Seit ein paar Wochen ist es sicher: Edina Müller darf ihren Sohn Liam mit zu den Paralympics nach Tokio nehmen. Für die Kanutin, die im Einer-Kajak antritt und in der Disziplin bereits Weltmeisterin ist, gab es nur diese Option. Die Alternative wäre aus ihrer Sicht nur eine Kamikaze-Aktion gewesen: "Kurz vor dem Wettkampf hin, Wettkampf, und dann wieder zurück". Das wäre aber auch "sportlicher Selbstmord" gewesen, wie Müller es bezeichnet.
Bei den Anträgen für Liams Mitnahme habe sie sehr viel Unterstützung vom Verein Athleten Deutschland bekommen, erzählt Müller im Dlf-Gespräch. Es gehe international nur um eine Handvoll stillende Mütter, die ihre Kinder mitnehmen möchten. Aber dennoch gebe es den Bedarf und das Problem sei, dass die Kinder aufgrund ihres Alters nicht akkreditiert werden könnten: "Und ohne Akkreditierung gibt es im Moment für Japan auch kein Visum." Für ihren Sohn Liam gebe es jetzt aber eine spezielle Akkreditierung und damit auch ein Visum. Außerdem darf der Vater ihres Kindes mitkommen, um es während ihres Wettbewerbs zu betreuen.
Forderung nach besserer finanzieller Unterstützung für Mütter
Müller sieht für Schwangere und junge Mütter im Leistungssport noch ein anderes Problem: Finanziell werde es schwierig. In ihrem Fall seien zwar ihre Sponsoren an Bord geblieben, aber sie sei aus allen Sportförderungen herausgefallen, so die Kanutin. Sie habe dadurch, dass sie ihr Kind stille und deshalb in alle Trainingslager mitnehme, einen "wahnsinnigen finanziellen Mehraufwand". Das habe sie vollständig mit Sponsorengeldern abdecken müssen.

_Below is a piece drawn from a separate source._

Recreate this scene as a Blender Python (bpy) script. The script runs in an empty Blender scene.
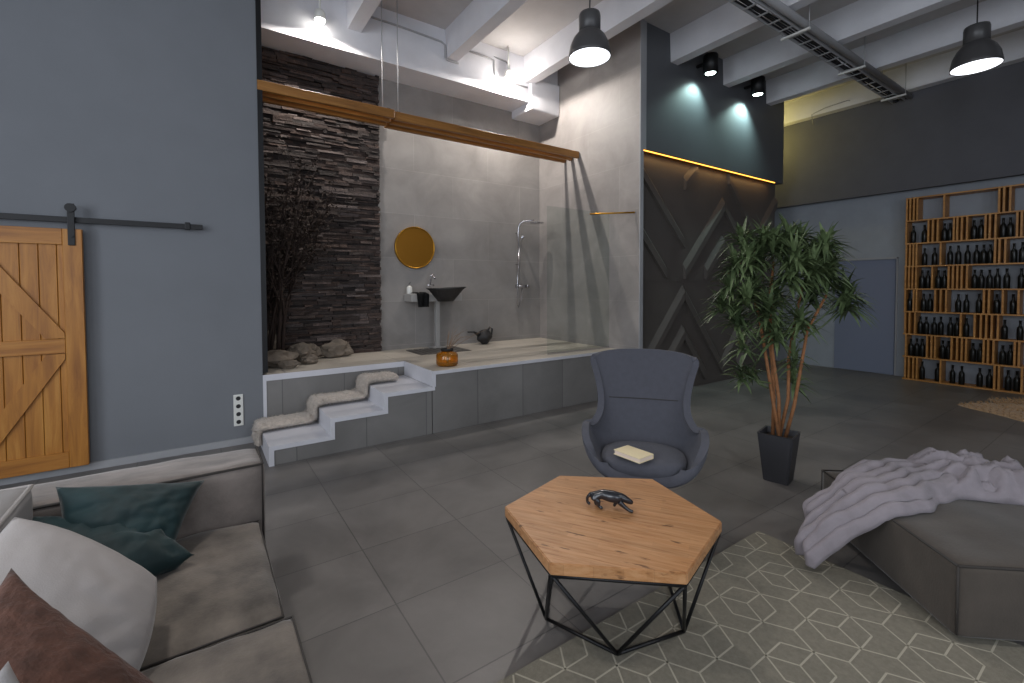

In Zukunft müssten Schwangere abgesichert sein, findet die Kanutin. Müller fordert: "Dass es im Kopf gar nicht mehr diese Angst und diese Unsicherheit geben darf: Kann ich weitermachen? Kann ich meine Familie danach noch ernähren? Kann ich meinen Sport weiter finanzieren?" Ein weiterer Punkt sei der Umgang mit dem Kind, sobald es auf der Welt ist: Die Frage, ob man es mit ins Trainingslager nehmen dürfe, sei abhängig von den jeweiligen Trainern. Es müsse aber eine feste Regel geben, findet Müller. Sie hoffe insgesamt, dass ihre Geschichte dazu beitrage, dass es für zukünftige Mütter im Leistungssport einfacher wird.